## WRITTEN PROBLEM
Quote, please, the line with "Continue the Blender", the line with "p = atY(991, 521, 3.42);", and every line between them, exactly and with nothing else.
____________________
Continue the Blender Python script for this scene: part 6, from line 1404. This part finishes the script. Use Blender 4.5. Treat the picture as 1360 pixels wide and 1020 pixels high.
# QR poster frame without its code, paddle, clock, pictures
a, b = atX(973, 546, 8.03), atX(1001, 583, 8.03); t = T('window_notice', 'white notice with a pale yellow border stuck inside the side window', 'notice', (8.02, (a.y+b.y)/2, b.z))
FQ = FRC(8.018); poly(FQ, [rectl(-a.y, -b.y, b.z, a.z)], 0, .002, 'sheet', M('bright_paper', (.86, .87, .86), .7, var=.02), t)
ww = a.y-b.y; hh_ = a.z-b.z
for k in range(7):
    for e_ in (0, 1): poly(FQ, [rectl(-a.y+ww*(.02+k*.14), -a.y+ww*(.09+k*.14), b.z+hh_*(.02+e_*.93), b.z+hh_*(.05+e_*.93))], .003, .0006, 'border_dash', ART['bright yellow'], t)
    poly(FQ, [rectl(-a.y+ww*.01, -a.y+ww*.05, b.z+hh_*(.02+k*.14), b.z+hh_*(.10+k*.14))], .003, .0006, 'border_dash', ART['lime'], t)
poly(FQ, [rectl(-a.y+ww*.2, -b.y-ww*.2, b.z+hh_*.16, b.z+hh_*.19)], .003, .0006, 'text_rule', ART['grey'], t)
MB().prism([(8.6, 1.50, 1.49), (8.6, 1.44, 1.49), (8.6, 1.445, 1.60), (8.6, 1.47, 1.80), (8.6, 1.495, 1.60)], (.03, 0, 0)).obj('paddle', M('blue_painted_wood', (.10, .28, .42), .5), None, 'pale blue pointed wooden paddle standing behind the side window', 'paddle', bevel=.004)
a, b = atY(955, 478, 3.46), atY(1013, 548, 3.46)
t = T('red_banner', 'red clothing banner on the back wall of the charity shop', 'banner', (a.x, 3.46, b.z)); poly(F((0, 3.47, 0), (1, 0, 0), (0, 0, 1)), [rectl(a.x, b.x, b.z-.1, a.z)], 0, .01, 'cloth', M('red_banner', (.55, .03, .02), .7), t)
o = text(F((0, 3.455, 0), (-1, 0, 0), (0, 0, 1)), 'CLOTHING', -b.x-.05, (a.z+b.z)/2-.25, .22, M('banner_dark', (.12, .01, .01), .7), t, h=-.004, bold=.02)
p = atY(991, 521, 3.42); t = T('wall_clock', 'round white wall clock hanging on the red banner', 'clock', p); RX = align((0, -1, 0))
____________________
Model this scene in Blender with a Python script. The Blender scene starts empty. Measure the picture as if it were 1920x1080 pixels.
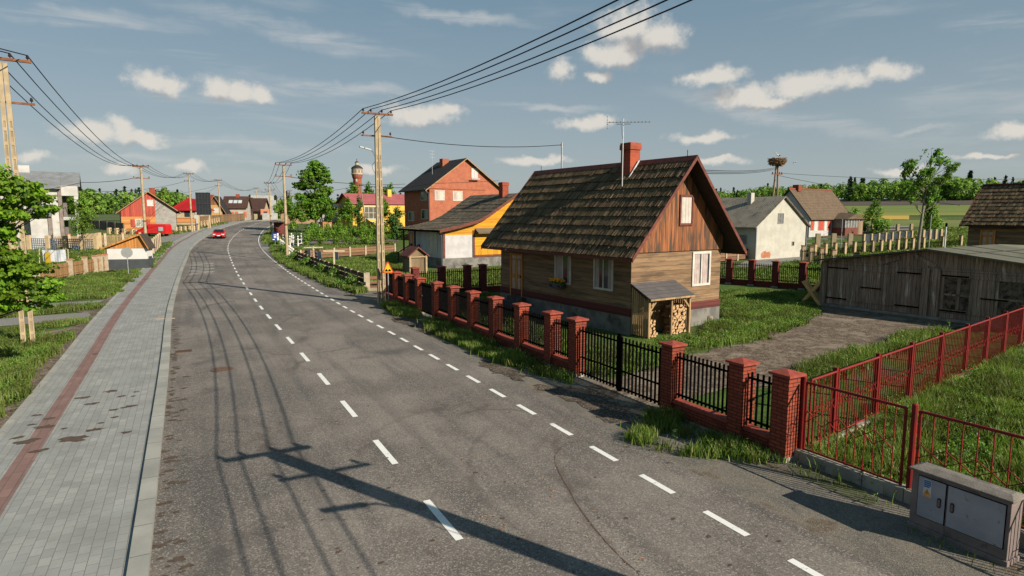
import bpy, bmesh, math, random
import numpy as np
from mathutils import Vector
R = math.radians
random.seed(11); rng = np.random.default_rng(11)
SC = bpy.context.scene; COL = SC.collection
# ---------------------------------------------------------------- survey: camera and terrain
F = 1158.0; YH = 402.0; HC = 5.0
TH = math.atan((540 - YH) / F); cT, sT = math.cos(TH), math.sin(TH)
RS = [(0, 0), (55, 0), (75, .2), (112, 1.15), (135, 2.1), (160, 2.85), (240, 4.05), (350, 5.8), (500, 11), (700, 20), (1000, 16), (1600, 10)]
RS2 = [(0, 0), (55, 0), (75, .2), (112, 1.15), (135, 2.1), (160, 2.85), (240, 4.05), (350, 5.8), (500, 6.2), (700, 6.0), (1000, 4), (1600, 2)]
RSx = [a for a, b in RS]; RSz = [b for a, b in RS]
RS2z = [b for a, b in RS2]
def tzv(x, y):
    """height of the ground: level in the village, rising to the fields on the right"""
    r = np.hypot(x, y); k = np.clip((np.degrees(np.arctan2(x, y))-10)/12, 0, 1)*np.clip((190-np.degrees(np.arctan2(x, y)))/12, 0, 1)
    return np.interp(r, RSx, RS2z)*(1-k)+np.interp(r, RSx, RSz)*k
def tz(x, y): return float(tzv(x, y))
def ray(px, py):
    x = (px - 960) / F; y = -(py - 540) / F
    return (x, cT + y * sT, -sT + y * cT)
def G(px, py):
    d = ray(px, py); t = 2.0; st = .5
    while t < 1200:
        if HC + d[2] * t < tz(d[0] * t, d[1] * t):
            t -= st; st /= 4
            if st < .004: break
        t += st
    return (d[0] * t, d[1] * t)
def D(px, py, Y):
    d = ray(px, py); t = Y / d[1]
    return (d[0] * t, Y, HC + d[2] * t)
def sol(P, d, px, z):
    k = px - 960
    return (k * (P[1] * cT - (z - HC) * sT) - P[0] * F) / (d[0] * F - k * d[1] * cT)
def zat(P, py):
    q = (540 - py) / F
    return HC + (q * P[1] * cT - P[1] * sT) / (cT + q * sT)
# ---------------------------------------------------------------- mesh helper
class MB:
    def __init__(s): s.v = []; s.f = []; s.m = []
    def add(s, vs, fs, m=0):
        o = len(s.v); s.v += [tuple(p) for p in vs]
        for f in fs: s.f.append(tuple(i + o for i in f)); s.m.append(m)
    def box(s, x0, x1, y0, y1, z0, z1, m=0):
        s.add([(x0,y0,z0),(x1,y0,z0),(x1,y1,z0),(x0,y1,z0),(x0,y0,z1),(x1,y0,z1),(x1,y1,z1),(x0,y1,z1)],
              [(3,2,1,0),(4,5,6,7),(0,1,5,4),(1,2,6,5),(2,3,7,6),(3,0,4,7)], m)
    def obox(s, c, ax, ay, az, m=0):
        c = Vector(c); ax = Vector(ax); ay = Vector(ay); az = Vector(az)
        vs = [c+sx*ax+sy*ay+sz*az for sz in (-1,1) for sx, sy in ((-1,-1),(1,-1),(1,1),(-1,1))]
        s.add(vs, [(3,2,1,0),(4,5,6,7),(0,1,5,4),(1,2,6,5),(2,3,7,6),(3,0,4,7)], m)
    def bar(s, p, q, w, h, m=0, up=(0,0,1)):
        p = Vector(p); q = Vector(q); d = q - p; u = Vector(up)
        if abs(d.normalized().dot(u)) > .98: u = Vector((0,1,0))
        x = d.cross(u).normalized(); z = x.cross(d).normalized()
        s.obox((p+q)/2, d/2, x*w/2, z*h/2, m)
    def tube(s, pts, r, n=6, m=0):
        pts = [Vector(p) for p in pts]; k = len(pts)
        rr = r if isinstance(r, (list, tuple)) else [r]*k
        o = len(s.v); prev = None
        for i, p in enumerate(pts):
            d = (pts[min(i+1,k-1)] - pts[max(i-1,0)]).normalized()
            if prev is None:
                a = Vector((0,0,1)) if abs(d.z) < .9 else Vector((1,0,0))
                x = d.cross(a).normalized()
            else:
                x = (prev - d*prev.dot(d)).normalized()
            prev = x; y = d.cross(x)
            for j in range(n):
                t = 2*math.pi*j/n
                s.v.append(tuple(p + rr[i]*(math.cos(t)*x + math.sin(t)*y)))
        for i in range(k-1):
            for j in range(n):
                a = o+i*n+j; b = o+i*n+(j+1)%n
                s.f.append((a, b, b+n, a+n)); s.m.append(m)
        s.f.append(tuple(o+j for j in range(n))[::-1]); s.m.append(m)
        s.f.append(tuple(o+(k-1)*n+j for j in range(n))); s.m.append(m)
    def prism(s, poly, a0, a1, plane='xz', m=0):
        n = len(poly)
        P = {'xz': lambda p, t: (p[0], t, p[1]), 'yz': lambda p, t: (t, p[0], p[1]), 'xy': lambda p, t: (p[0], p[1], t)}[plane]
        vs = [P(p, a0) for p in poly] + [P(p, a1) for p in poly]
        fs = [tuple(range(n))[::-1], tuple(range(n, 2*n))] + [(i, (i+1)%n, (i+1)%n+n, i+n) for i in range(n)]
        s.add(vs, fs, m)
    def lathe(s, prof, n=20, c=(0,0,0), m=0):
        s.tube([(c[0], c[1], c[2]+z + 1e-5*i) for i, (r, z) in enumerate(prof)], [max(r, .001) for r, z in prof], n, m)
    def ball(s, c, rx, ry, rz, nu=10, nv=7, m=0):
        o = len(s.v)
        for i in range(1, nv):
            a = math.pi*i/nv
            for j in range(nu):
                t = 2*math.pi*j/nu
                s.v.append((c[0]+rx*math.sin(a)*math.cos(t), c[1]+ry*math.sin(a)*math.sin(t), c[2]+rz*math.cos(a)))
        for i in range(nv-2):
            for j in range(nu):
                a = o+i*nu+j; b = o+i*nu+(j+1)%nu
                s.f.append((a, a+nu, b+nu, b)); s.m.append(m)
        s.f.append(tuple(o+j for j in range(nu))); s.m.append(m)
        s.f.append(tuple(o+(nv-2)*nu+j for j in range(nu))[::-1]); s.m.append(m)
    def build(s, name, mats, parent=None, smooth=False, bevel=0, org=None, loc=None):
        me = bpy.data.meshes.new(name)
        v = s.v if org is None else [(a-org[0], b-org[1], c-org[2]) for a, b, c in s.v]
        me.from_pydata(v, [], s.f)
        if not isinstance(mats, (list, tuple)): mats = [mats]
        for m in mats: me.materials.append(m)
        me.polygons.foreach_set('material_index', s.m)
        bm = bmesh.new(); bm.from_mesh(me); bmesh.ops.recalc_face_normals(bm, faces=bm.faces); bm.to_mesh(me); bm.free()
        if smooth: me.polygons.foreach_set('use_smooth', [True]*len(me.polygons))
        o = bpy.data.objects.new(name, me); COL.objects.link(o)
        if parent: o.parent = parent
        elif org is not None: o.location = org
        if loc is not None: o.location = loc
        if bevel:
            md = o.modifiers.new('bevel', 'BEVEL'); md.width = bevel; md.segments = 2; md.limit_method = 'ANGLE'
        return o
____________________
## RIGHT ANSWER
Continue the Blender Python script for this scene: part 6, from line 1404. This part finishes the script. Use Blender 4.5. Treat the picture as 1360 pixels wide and 1020 pixels high.
# QR poster frame without its code, paddle, clock, pictures
a, b = atX(973, 546, 8.03), atX(1001, 583, 8.03); t = T('window_notice', 'white notice with a pale yellow border stuck inside the side window', 'notice', (8.02, (a.y+b.y)/2, b.z))
FQ = FRC(8.018); poly(FQ, [rectl(-a.y, -b.y, b.z, a.z)], 0, .002, 'sheet', M('bright_paper', (.86, .87, .86), .7, var=.02), t)
ww = a.y-b.y; hh_ = a.z-b.z
for k in range(7):
    for e_ in (0, 1): poly(FQ, [rectl(-a.y+ww*(.02+k*.14), -a.y+ww*(.09+k*.14), b.z+hh_*(.02+e_*.93), b.z+hh_*(.05+e_*.93))], .003, .0006, 'border_dash', ART['bright yellow'], t)
    poly(FQ, [rectl(-a.y+ww*.01, -a.y+ww*.05, b.z+hh_*(.02+k*.14), b.z+hh_*(.10+k*.14))], .003, .0006, 'border_dash', ART['lime'], t)
poly(FQ, [rectl(-a.y+ww*.2, -b.y-ww*.2, b.z+hh_*.16, b.z+hh_*.19)], .003, .0006, 'text_rule', ART['grey'], t)
MB().prism([(8.6, 1.50, 1.49), (8.6, 1.44, 1.49), (8.6, 1.445, 1.60), (8.6, 1.47, 1.80), (8.6, 1.495, 1.60)], (.03, 0, 0)).obj('paddle', M('blue_painted_wood', (.10, .28, .42), .5), None, 'pale blue pointed wooden paddle standing behind the side window', 'paddle', bevel=.004)
a, b = atY(955, 478, 3.46), atY(1013, 548, 3.46)
t = T('red_banner', 'red clothing banner on the back wall of the charity shop', 'banner', (a.x, 3.46, b.z)); poly(F((0, 3.47, 0), (1, 0, 0), (0, 0, 1)), [rectl(a.x, b.x, b.z-.1, a.z)], 0, .01, 'cloth', M('red_banner', (.55, .03, .02), .7), t)
o = text(F((0, 3.455, 0), (-1, 0, 0), (0, 0, 1)), 'CLOTHING', -b.x-.05, (a.z+b.z)/2-.25, .22, M('banner_dark', (.12, .01, .01), .7), t, h=-.004, bold=.02)
p = atY(991, 521, 3.42); t = T('wall_clock', 'round white wall clock hanging on the red banner', 'clock', p); RX = align((0, -1, 0))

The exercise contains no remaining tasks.